September 13, 2008

Funny blonde jokes

Three women are about to be executed for crimes they committed. One’s a brunette, one’s a redhead, and one’s a blonde.

Two guards brings the brunette forward, and the executioner asks if she has any last requests. She says no, and the executioner shouts, “Ready… Aim…” Suddenly the brunette yells, “Earthquake!” Everyone is startled and looks around. She manages to escape.

The angry guards then bring the redhead forward, and the executioner asks if she has any last requests. She says no, and the executioner shouts, “Ready… Aim…” The redhead then screams, “Tornado!” Yet again, everyone is startled and looks around. She too escapes execution.

By this point, the blonde had figured out what the others did and knew exactly what she needed to do. The guards bring her forward, and the executioner asks if she has any last requests. She also says no, and the executioner shouts, “Ready… Aim…”

The blonde shouts, “Fire!”

Three chicks were stranded on an deserted island - a brunette, redhead, and a blonde. The brunette looked over the water to the mainland and estimated about 20 miles to shore. So she announced, “I’m going to try to swim to shore.” She swam out five miles and got really tired, by the time she made it ten miles she was too tired to go on, and she drowned.

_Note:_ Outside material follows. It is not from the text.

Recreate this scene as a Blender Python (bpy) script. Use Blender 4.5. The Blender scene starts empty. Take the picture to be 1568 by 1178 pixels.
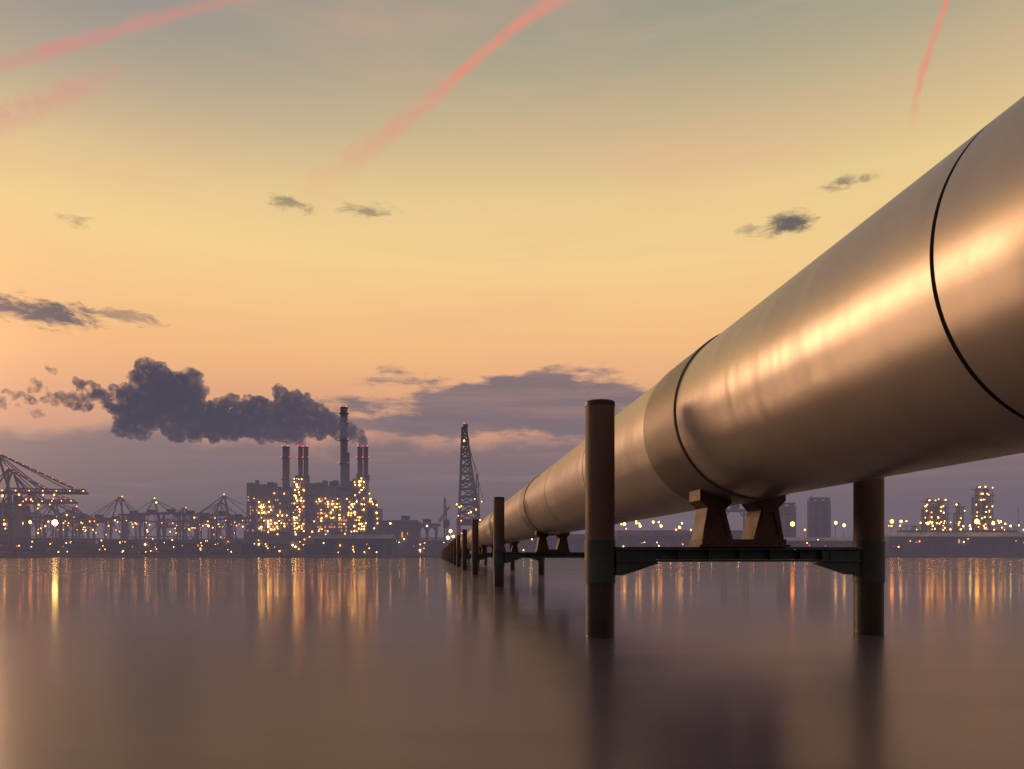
import bpy, bmesh, math, random
from mathutils import Vector, noise, Matrix
random.seed(7)
F=1150.0; CX=784.0; HY=851.0; CAMZ=1.5
TH=math.atan((CX-669)/F); ct,st=math.cos(TH),math.sin(TH)
def lin(c):
    r=[]
    for v in c[:3]:
        v=v/255.0
        r.append(v/12.92 if v<=0.04045 else ((v+0.055)/1.055)**2.4)
    return (r[0],r[1],r[2],1.0)
sc=bpy.context.scene
sc.view_settings.view_transform='Standard'
# ------------------------------------------------------------ node helpers
class NT:
    def __init__(s,nt): s.nt=nt; s.N=nt.nodes; s.L=nt.links
    def put(s,inp,v):
        if isinstance(v,(int,float)): inp.default_value=v
        elif isinstance(v,(tuple,list)): inp.default_value=v
        else: s.L.new(v,inp)
    def m(s,op,a,b=0.0,c=0.0,clamp=False):
        n=s.N.new('ShaderNodeMath'); n.operation=op; n.use_clamp=clamp
        s.put(n.inputs[0],a); s.put(n.inputs[1],b); s.put(n.inputs[2],c); return n.outputs[0]
    def sm(s,v,a,b,x=0.0,y=1.0):
        n=s.N.new('ShaderNodeMapRange'); n.interpolation_type='SMOOTHSTEP'
        s.put(n.inputs['Value'],v); n.inputs['From Min'].default_value=a; n.inputs['From Max'].default_value=b
        n.inputs['To Min'].default_value=x; n.inputs['To Max'].default_value=y; return n.outputs[0]
    def mix(s,f,a,b,t='MIX'):
        n=s.N.new('ShaderNodeMixRGB'); n.blend_type=t
        s.put(n.inputs[0],f); s.put(n.inputs[1],a); s.put(n.inputs[2],b); return n.outputs[0]
    def comb(s,x,y,z=0.0):
        n=s.N.new('ShaderNodeCombineXYZ'); s.put(n.inputs[0],x); s.put(n.inputs[1],y); s.put(n.inputs[2],z); return n.outputs[0]
    def noise(s,vec,scale=1.0,detail=4.0,rough=0.55,dist=0.0):
        n=s.N.new('ShaderNodeTexNoise'); s.L.new(vec,n.inputs['Vector'])
        n.inputs['Scale'].default_value=scale; n.inputs['Detail'].default_value=detail
        n.inputs['Roughness'].default_value=rough; n.inputs['Distortion'].default_value=dist; return n.outputs['Fac']
    def ramp(s,f,pts):
        n=s.N.new('ShaderNodeValToRGB'); e=n.color_ramp.elements
        while len(e)>1: e.remove(e[-1])
        e[0].position=pts[0][0]; e[0].color=pts[0][1]
        for p,c in pts[1:]:
            q=e.new(p); q.color=c
        s.put(n.inputs[0],f); return n.outputs[0]
# ------------------------------------------------------------ sky
SUN_AZ=math.radians(-42); SUN_EL=math.radians(9)
w=bpy.data.worlds.new("sky"); sc.world=w; w.use_nodes=True
t=NT(w.node_tree); t.N.clear()
tc=t.N.new('ShaderNodeTexCoord'); sp=t.N.new('ShaderNodeSeparateXYZ'); t.L.new(tc.outputs['Generated'],sp.inputs[0])
X,Y,Z=sp.outputs
el=t.m('ARCSINE',Z); az=t.m('ARCTAN2',X,Y)
base=t.ramp(Z,[(0.0,lin((150,122,125))),(0.05,lin((165,130,126))),(0.11,lin((194,146,130))),(0.17,lin((224,162,128))),
 (0.235,lin((241,180,126))),(0.29,lin((246,194,131))),(0.36,lin((245,208,142))),(0.425,lin((234,204,144))),(0.485,lin((207,184,142))),
 (0.54,lin((177,167,139))),(0.60,lin((150,150,138))),(0.75,lin((120,128,132))),(1.0,lin((95,108,122)))])
nv=t.noise(t.comb(t.m('MULTIPLY',az,1.5),t.m('MULTIPLY',el,6)),1.0,3)
base=t.mix(t.sm(nv,0.45,0.75,0,0.45),base,lin((236,176,140)))
nv2=t.noise(t.comb(t.m('ADD',t.m('MULTIPLY',az,2.2),t.m('MULTIPLY',el,1.5)),t.m('MULTIPLY',el,22),12.0),1.0,5,0.6)
base=t.mix(t.sm(nv2,0.5,0.8,0,0.3),base,lin((230,178,146)))
leftm=t.sm(az,-0.65,0.0,0.6,0.0)
hi=t.sm(Z,0.36,0.58)
base=t.mix(t.m('MULTIPLY',leftm,hi),base,lin((138,134,144)))
nc=t.comb(t.m('MULTIPLY',az,9),t.m('MULTIPLY',el,34))
n1=t.noise(nc,1.0,6,0.6)
nc2=t.comb(t.m('MULTIPLY',az,34),t.m('MULTIPLY',el,95),3.0)
n2=t.noise(nc2,1.0,8,0.68,0.5)
nb=t.noise(t.comb(t.m('MULTIPLY',az,5),t.m('MULTIPLY',el,9),5.0),1.0,6,0.6)
top=t.m('ADD',t.m('MULTIPLY',t.m('SUBTRACT',nb,0.5),0.10),0.150)
bank=t.sm(t.m('SUBTRACT',top,el),-0.006,0.02)
stri=t.noise(t.comb(t.m('MULTIPLY',az,3),t.m('MULTIPLY',el,55),9.0),1.0,6,0.6)
bcol=t.ramp(el,[(0.0,lin((104,92,103))),(0.06,lin((117,101,109))),(0.12,lin((131,111,116))),(0.16,lin((140,116,118)))])
bcol=t.mix(t.sm(stri,0.52,0.74,0,0.42),bcol,lin((188,142,130)))
col=t.mix(t.m('MULTIPLY',bank,0.95),base,bcol)
def cloud(col,px,py,wx,wy,c,strength=1.0,nz=n2,k=2.2,lo=0.1,hi=1.15):
    a0=math.atan((px-CX)/F); e0=math.atan((HY-py)/F*math.cos(a0))
    ra=wx/F*math.cos(a0)**2; re=wy/F*math.cos(a0)
    da=t.m('DIVIDE',t.m('SUBTRACT',az,a0),ra); de=t.m('DIVIDE',t.m('SUBTRACT',el,e0),re)
    d=t.m('SQRT',t.m('ADD',t.m('MULTIPLY',da,da),t.m('MULTIPLY',de,de)))
    v=t.m('ADD',t.m('SUBTRACT',1.0,d),t.m('MULTIPLY',t.m('SUBTRACT',nz,0.5),k))
    return t.mix(t.m('MULTIPLY',t.sm(v,lo,hi),strength),col,c)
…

The second chick, a redhead, said to herself, “I wonder if she made it. I guess it’s better to try to get to the mainland than to stay here and starve to death.” So she attempts to swim out. The redhead had a lot more endurance than the brunette, as she swam out 10 miles before she even got tired. After 15 miles, she was too tired to go on, and she drowned.

The blonde thought to herself, “I wonder if they made it! I think I’d better try to make it, too.” So she swam out 5 miles, ten miles, 15 miles, nineteen miles from the island. The shore was just in sight, but she said, “I’m too tired to go on!” So she swam back.

A blonde walks into the police department looking for a job. The captain says they can’t just turn her away, and orders the desk officer to ask her a few questions as if doing an interview. To just ‘play along’ and humor her.

Not having any idea what to ask her to disqualify her application, the officer asks, “What’s 2+2?” “Ummm… 4!” the blonde says. Dang, the officer thinks, so tries a harder one: “What’s the square root of 100?” “Ummm… 10!” the blonde says.
“Good!” the officer says, deciding to switch from math to history. “OK, who killed Abraham Lincoln?” “Ummm… I don’t know,” she admits. “Well, you can go home and think about it,” he says, “and come back later and tell me what you’ve figured out.” He figures that’s the last he’ll see of her.

The blonde goes home and calls up one of her friends, who asks her if she got the job. “Not only did I get the job,” the blonde says, “but I’ve already been assigned to a murder case!”